Turns out they all got laid... :)

Of course, none of the elves called again in the morning...

If I did not know better I would think you were talking about a Pinheiros nightclub.
 

Driddle said:
I'm not all that surprised by the weird mix of responses to this topic. People continue to confuse concepts of sexual preference (attraction) and sexual activity as though they were one in the same. Just because you say you're attracted to a person does NOT mean you wanna 'do it' on the table just to prove a point.

And as far as "throwing the issue in someone's face," well, all it takes is a single, seemingly innocuous social scenario in the game to draw out a reference to sexual preference. i.e. "Is the barmaid cute?" Disallowing even a simple flirt scene puts binders on a player.

Driddle, I'm on the opposite side of the argument than you but I have to wholly endorse your post here. In our capitalist society, we have much difficulty distinguishing between impulse and act -- this is why the term "pederast" has fallen out of use. We use the term "pedophile" in its place because we automatically assume that there is no difference between someone who is attracted to children and someone who rapes them. In the modern West, we are losing the capacity to distinguish between inclination and conduct.

As I see it, there are three main categories to which "homosexuality" maps in our present-day society:
(a) activity
(b) relationship
(c) identity

Generally, most fantasy worlds are inspired by societies that did not have category (c); they could understand people having sexual relations with someone of the same sex; they could understand people having relationships with someone of the same sex. But the idea of sexual orientation as a way of mapping identity, not so much.

If I were in a situation where a player wanted their character to function as a homosexual as per category (c), I would have real trouble with this and probably advise them that this was not compatible with how my society was organized.

If I were in a situation where a player wanted their character to function as a homosexual as per category (b), I would probably say "great -- let's see if you meet someone appropriate."

If I were in a situation where a player wanted their character to function as a homosexual as per category (a), I would say "ewwww... Not in my campaign." But then that's what I would say to someone who wanted their character to function as a heterosexual in that respect too.

From out woefully insufficient information, my suspicion is that the character wanted to be a category (c) homosexual. While some campaign worlds are built for such characters, most are not.
 

Joshua Dyal said:
The player uncomfortable? :??:

I don't get it.
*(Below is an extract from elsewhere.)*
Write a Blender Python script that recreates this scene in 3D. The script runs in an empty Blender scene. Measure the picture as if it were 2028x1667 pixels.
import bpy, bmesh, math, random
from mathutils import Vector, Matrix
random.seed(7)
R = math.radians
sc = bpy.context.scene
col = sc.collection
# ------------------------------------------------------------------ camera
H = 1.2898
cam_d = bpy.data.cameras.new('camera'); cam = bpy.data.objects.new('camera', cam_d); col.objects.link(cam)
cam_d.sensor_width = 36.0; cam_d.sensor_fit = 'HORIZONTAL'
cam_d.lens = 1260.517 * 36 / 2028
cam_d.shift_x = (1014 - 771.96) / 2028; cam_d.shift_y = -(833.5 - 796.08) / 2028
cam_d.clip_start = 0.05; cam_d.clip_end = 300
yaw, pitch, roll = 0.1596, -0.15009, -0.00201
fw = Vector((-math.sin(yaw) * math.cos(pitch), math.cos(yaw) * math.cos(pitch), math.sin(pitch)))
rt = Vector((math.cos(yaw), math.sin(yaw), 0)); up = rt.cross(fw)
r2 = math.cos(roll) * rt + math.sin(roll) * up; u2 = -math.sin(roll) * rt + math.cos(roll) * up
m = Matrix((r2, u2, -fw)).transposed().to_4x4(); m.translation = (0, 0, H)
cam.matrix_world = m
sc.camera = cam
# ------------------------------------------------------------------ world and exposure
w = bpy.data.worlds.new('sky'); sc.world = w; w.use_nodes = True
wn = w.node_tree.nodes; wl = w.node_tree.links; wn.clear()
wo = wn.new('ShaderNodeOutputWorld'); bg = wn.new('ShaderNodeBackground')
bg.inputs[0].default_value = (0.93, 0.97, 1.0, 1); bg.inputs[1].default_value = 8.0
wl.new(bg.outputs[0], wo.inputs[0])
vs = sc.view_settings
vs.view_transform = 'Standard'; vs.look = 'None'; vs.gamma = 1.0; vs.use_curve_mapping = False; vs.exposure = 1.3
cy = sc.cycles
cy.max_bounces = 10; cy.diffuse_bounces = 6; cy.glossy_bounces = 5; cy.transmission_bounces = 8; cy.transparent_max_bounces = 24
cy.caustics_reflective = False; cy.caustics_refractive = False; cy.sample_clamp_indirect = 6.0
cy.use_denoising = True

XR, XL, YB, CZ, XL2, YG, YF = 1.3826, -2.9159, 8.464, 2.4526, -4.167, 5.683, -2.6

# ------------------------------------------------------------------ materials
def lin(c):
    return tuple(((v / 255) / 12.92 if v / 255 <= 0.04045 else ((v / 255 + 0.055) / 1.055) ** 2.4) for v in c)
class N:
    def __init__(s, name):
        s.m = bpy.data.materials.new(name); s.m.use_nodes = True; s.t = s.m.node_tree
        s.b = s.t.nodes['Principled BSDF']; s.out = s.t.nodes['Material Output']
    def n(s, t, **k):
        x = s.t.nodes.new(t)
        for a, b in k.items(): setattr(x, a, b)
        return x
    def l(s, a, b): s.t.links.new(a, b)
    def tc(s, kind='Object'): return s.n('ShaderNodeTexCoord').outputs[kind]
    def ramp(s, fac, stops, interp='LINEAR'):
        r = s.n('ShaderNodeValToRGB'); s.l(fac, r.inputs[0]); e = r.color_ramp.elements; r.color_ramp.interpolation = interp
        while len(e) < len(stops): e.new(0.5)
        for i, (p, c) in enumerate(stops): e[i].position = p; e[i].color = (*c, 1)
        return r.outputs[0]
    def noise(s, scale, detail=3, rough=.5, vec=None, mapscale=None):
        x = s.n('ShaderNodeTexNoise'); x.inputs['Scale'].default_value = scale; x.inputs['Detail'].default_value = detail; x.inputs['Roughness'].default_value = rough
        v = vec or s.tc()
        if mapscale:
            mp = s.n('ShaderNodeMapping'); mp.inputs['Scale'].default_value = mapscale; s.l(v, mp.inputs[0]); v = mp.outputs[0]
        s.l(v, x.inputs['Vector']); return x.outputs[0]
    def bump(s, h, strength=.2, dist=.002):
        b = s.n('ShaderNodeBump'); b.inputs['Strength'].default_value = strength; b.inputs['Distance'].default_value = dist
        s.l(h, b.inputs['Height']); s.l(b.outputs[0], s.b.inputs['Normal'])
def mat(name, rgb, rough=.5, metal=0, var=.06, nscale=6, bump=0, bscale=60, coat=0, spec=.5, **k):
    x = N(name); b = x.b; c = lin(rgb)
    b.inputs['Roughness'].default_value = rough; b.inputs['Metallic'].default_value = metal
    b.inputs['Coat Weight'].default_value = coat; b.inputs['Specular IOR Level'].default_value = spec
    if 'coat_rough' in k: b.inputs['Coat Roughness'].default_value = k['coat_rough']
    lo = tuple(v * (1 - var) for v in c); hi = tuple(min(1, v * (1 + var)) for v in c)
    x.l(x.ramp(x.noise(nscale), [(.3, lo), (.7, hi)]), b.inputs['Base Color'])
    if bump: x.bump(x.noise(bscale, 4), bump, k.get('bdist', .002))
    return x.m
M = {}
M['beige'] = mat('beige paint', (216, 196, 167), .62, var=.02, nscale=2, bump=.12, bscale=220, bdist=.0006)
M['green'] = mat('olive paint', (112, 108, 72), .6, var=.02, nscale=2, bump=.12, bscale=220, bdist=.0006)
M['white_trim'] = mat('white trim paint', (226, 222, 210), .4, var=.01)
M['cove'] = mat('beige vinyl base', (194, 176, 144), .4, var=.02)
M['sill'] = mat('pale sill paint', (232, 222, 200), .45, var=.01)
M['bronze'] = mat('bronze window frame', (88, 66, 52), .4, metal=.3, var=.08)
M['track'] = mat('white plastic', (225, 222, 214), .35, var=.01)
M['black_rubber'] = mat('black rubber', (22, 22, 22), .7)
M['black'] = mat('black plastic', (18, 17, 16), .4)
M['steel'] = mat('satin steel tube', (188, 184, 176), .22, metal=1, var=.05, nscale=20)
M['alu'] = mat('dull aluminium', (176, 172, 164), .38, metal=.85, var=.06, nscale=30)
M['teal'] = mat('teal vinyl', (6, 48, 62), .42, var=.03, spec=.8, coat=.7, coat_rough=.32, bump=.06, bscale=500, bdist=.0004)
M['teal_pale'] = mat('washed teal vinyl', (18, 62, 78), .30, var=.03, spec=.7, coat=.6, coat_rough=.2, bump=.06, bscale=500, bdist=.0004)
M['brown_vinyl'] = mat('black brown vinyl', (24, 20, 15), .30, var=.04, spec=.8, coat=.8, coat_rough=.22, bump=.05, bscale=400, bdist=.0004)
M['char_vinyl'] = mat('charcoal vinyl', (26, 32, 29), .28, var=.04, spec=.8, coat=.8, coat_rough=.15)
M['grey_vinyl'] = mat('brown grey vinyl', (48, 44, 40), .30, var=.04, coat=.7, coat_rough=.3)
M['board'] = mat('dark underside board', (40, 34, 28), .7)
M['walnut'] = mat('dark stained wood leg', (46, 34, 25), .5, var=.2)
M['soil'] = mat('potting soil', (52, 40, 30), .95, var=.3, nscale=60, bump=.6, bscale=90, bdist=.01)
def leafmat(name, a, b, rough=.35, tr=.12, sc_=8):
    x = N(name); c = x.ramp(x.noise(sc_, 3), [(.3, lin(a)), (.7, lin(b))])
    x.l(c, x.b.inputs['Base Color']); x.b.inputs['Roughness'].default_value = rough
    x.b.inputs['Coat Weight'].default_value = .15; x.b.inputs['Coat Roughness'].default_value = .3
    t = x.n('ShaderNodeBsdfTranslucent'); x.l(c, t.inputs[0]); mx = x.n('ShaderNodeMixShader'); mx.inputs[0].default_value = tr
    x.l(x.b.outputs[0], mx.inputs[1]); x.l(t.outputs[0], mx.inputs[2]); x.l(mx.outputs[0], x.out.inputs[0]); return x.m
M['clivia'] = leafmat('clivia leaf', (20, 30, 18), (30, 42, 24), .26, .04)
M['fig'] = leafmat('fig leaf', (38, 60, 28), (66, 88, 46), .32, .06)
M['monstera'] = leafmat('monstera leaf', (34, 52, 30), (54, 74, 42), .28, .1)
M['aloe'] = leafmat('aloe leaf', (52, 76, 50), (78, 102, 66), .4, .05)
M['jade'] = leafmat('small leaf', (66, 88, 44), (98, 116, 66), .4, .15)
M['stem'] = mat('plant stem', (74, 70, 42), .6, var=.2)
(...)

I'm more inclined to place speculative blame on the player for trying to force an issue that clearly the group didn't want in their game.
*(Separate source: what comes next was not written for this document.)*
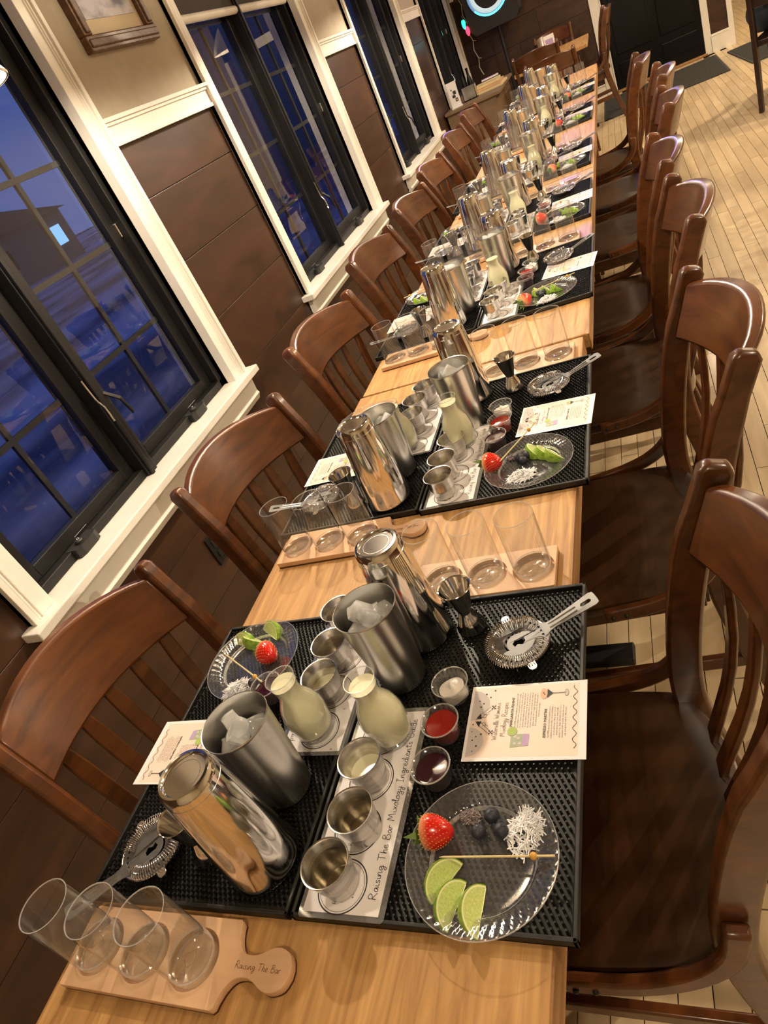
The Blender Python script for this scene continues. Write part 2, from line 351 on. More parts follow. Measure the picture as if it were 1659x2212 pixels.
def put_text(mb, txt, size, mat, x, y, z, align='LEFT', rot=0.0, **k):
    vs, fs = text_mesh(txt, size, mat, align, **k)
    mb.add(vs, fs, mat, Matrix.Translation((x, y, z)) @ Matrix.Rotation(rot, 4, 'Z'))
# handwritten stroke letters: strokes in a box where x-height = 1, caps = 2
GL = {
 'R': (1.5, [[(.1, 0), (.25, 2)], [(.1, 1.8), (.6, 2.1), (1.15, 1.7), (.8, 1.1), (.25, 1.0), (.7, .6), (1.4, -.1)]]),
 'T': (1.5, [[(0, 1.9), (.7, 2.0), (1.5, 2.05)], [(.75, 2.0), (.65, 1), (.6, 0)]]),
 'B': (1.4, [[(.1, 0), (.25, 2)], [(.1, 1.8), (.7, 2.1), (1.05, 1.6), (.3, 1.1), (1.1, .9), (1.1, .2), (.5, -.05), (.1, .15)]]),
 'M': (1.9, [[(.05, 0), (.35, 2.0), (.8, .7), (1.3, 2.0), (1.6, 0)]]),
 'I': (1.0, [[(.1, 2), (.9, 2)], [(.5, 2), (.45, 0)], [(0, 0), (.9, 0)]]),
 'G': (1.6, [[(1.3, 1.6), (.9, 2.05), (.3, 1.5), (.15, .6), (.6, 0), (1.2, .3), (1.3, .9), (.8, .9)]]),
 'W': (2.0, [[(.05, 2), (.35, 0), (.9, 1.5), (1.25, 0), (1.9, 2.1)]]),
 'a': (1.1, [[(.85, .8), (.5, 1), (.12, .6), (.2, .1), (.55, .1), (.85, .8), (.85, .1), (1.1, .15)]]),
 'b': (1.0, [[(.3, 2), (.12, .1), (.5, -.02), (.85, .5), (.5, .95), (.2, .5)]]),
 'c': (.9, [[(.75, .85), (.4, 1), (.1, .5), (.35, 0), (.9, .2)]]),
 'd': (1.1, [[(.8, .8), (.45, 1), (.1, .5), (.4, 0), (.8, .6), (.95, 2), (.85, .1), (1.1, .15)]]),
 'e': (.95, [[(.12, .5), (.65, .65), (.6, 1), (.25, .95), (.08, .4), (.4, 0), (.95, .3)]]),
 'g': (1.1, [[(.85, .8), (.5, 1), (.12, .6), (.3, .1), (.85, .8), (.75, -.6), (.35, -.9), (.2, -.5), (1.1, .2)]]),
 'h': (1.1, [[(.3, 2), (.1, 0), (.35, .8), (.7, .95), (.8, .1), (1.1, .1)]]),
 'i': (.6, [[(.15, .9), (.2, .1), (.6, .15)], [(.25, 1.4), (.28, 1.5)]]),
 'k': (1.0, [[(.3, 2), (.1, 0)], [(.8, 1), (.2, .5), (.9, 0)]]),
 'l': (.6, [[(.1, .3), (.45, 1.7), (.3, 2), (.15, 1), (.25, .05), (.6, .15)]]),
 'm': (1.7, [[(.1, 1), (.12, 0), (.35, .85), (.65, .9), (.68, 0), (.9, .85), (1.2, .9), (1.25, .1), (1.7, .15)]]),
 'n': (1.2, [[(.1, 1), (.12, 0), (.4, .9), (.75, .9), (.8, .1), (1.2, .15)]]),
 'o': (1.0, [[(.5, 1), (.1, .6), (.3, 0), (.8, .3), (.7, .95), (.45, .95), (1.0, .85)]]),
 'p': (1.0, [[(.1, 1), (.1, -.9)], [(.1, .6), (.5, 1), (.85, .5), (.4, 0), (.1, .3)]]),
 'r': (.85, [[(.1, 1), (.15, 0)], [(.15, .5), (.4, .95), (.85, .9)]]),
 's': (.85, [[(.7, .9), (.3, .95), (.25, .6), (.65, .35), (.5, 0), (.1, .1)]]),
 't': (.9, [[(.45, 1.8), (.35, .1), (.8, .1)], [(0, 1.15), (.9, 1.3)]]),
 'u': (1.1, [[(.1, 1), (.15, .1), (.6, .1), (.8, 1), (.85, .1), (1.1, .15)]]),
 'v': (1.0, [[(.1, 1), (.4, 0), (.85, 1.05)]]),
 'w': (1.4, [[(.1, 1), (.3, 0), (.65, .8), (.9, 0), (1.3, 1.05)]]),
 'x': (1.0, [[(.1, 1), (.85, 0)], [(.85, 1), (.1, 0)]]),
 'y': (1.1, [[(.1, 1), (.2, .2), (.7, .3)], [(.85, 1), (.6, -.7), (.25, -.9), (.2, -.4), (1.1, .2)]]),
 "'": (.4, [[(.2, 2.0), (.15, 1.7)]]), ' ': (.9, []),
}
def script(mb, txt, xh, mat, x, y, z, rot=0.0, wd=None, fit=None, k=3):
    total = sum(GL[c][0] for c in txt); sx = (fit / total) if fit else xh
    T = Matrix.Translation((x, y, z)) @ Matrix.Rotation(rot, 4, 'Z'); cx = 0
    for c in txt:
        adv, st = GL[c]
        for q in st:
            pts = catmull(q, k) if len(q) > 2 else q
            mb.ribbon([((cx + px) * sx, py * xh) for px, py in pts], wd or xh * 0.13, 0, mat, T)
        cx += adv
    return mb
# ------------------------------------------------------------------ floor
XW, YE = -1.14, 9.30
f = MB(); f.box((1.9, 5.0, -0.03), (6.4, 16.5, 0.04), 'floorbase')
floor = struct('floor', f)
PW = 0.057
pm = []
for k, L_ in enumerate((0.95, 0.62)):
    b = MB(); b.box((0, 0, 0), (PW - 0.0022, L_ - 0.003, 0.012), 'floor'); pm.append((b.mesh('plank', False), L_))
rest = MB(); nplank = 0; rnd = random.Random(3)
for i in range(int((5.0 + 1.14) / PW)):
    x = -1.14 + PW * (i + 0.5); y = -3.0 + rnd.random() * 0.9
    while y < 13.0:
        me, L_ = pm[1 if rnd.random() < 0.3 else 0]; yc = y + L_ / 2; y += L_
        if yc > YE and x < 1.56: continue
        zz = -0.0055 + rnd.random() * 0.0006
        if 0.30 < x < 1.95 and 0.1 < yc < 8.9 and nplank < 300:
            o = link('plank', me, floor, (x, yc, zz)); nplank += 1
        else: rest.box((x, yc, zz), (PW - 0.0022, L_ - 0.003, 0.012), 'floor')
o = link('strip_boards', rest.mesh('strip_boards', False), floor); o['kind'] = 'stuff'
# ------------------------------------------------------------------ left wall and its windows
WINS = [(0.75, 1.975, 0.66, 2.06), (2.955, 4.33, 2.865, 4.42), (5.26, 6.575, 5.17, 6.665), (7.49, 8.86, 7.40, 8.955)]
ZS, ZT = H - 0.10, H + 1.48         # sill top, head of the openings
b = MB(); ys = [-3.0] + [v for q in WINS for v in q[:2]] + [YE + 0.1]
for i in range(0, len(ys), 2): b.box((XW - 0.085, (ys[i] + ys[i + 1]) / 2, CEIL / 2), (0.13, ys[i + 1] - ys[i], CEIL), 'wallback')
for q in WINS:
    b.box((XW - 0.085, (q[0] + q[1]) / 2, (ZS - 0.03) / 2), (0.13, q[1] - q[0], ZS - 0.03), 'wallback')
    b.box((XW - 0.085, (q[0] + q[1]) / 2, (ZT + CEIL) / 2), (0.13, q[1] - q[0], CEIL - ZT), 'wallback')
wl = struct('wall_left', b)
SEAMS = [H + 0.785, H + 0.600, H + 0.360, H + 0.120, H - 0.120, H - 0.360, H - 0.600, 0.0]
def plank(parent, y0, y1, z0, z1, axis='y'):
    g = 0.0022; b = MB()
    if axis == 'y': b.box((0, 0, 0), (0.02, y1 - y0 - g, z1 - z0 - g), 'plank'); loc = (XW - 0.010, (y0 + y1) / 2, (z0 + z1) / 2)
    else: b.box((0, 0, 0), (y1 - y0 - g, 0.02, z1 - z0 - g), 'plank'); loc = ((y0 + y1) / 2, YE + 0.010, (z0 + z1) / 2)
    me = b.mesh('plank', False); link('plank', me, parent, loc, 0, 0.0012)
segs = [(-2.6, 0.67)] + [(WINS[i][3] - 0.01, WINS[i + 1][2] + 0.01) for i in range(3)] + [(WINS[3][3] - 0.01, YE)]
for a, c in segs:
    for i in range(4): plank(wl, a, c, SEAMS[i + 1], SEAMS[i])
for i in range(4, 7):
    cuts = [-2.6, -0.4, 1.62 + 0.5 * (i % 2), 3.9 - 0.45 * (i % 2), 6.1, 8.0 - 0.3 * (i % 2), YE]
    for a, c in zip(cuts, cuts[1:]): plank(wl, a, c, SEAMS[i + 1], SEAMS[i])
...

Clearly the group didn't want?

All we heard was that a DM declared there are no homosexual halflings and a women looked seriously miffed but calmly leaving.

She could have been projecting unwanted sexual acting out to roleplay before the group to get attention or work out issues or whatever and she would make everyone uncomfortable.
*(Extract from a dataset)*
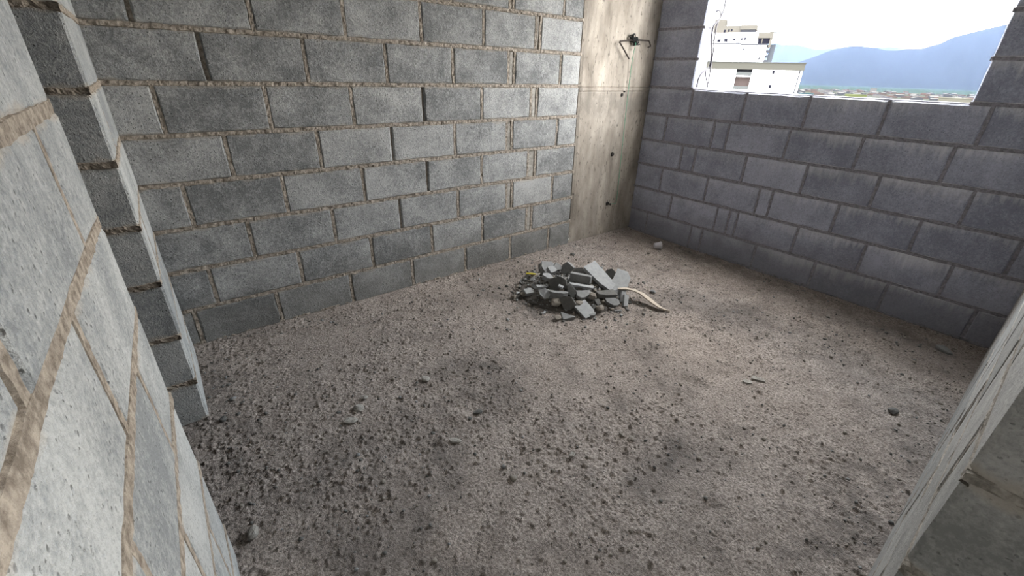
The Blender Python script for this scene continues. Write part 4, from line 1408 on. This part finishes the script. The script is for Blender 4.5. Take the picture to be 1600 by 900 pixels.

But it could just as easily have been her saying as one point of description about her halfling character that she was a lesbian like herself and then only the DM being upset by that detail and reacting by forbidding it.
 

Voadam said:
Clearly the group didn't want?

Yeah, I have no idea where that came from, either. It was clearly never part of the original post.

All we heard was that a DM declared there are no homosexual halflings and a women looked seriously miffed but calmly leaving.

Exactly. That's not a lot of information upon which to base all of these suppositions.

And, everyone has just assumed that the woman who left wanted to play a homosexual halfling character. She just as easily could have been miffed because she didn't like the DM and thought he was bringing his own political viewpoints to the gaming table.

Most people read the original post and just leapt to the conclusion that the woman in question had asked to play a homosexual character. We don't know if that's what happened.

For all we know (given that it was stated that the quote in question occurred after hours) the woman was miffed because she just realized how late it was and she needed to go home because she had to work the next day.
 

Fair enough. Clearly the DM didn't want it then, and was uncomfortable with it.

It seems easy to pick on the poor DM without any better knowledge -- "The homophobe! What's his problem?"

But that's another issue with our society that I have, although it's related to the first I mentioned; it seems the only social sin anyone recognizes as valid anymore is the inability to accept whatever anyone else wants to do, as long as its not illegal, and even then, our society is wearing away at many of those facets as well.

As I've said, I tend to side with the DM on this one. It's certainly possible that his behavior is indicative of other problems, although we have no way of knowing that, but I tend to think that the fact that the player just got up and walked away from that game just because her first character concept wasn't acceptable in light of what the DM was hoping to present as a setting is probably indicative of problems as well.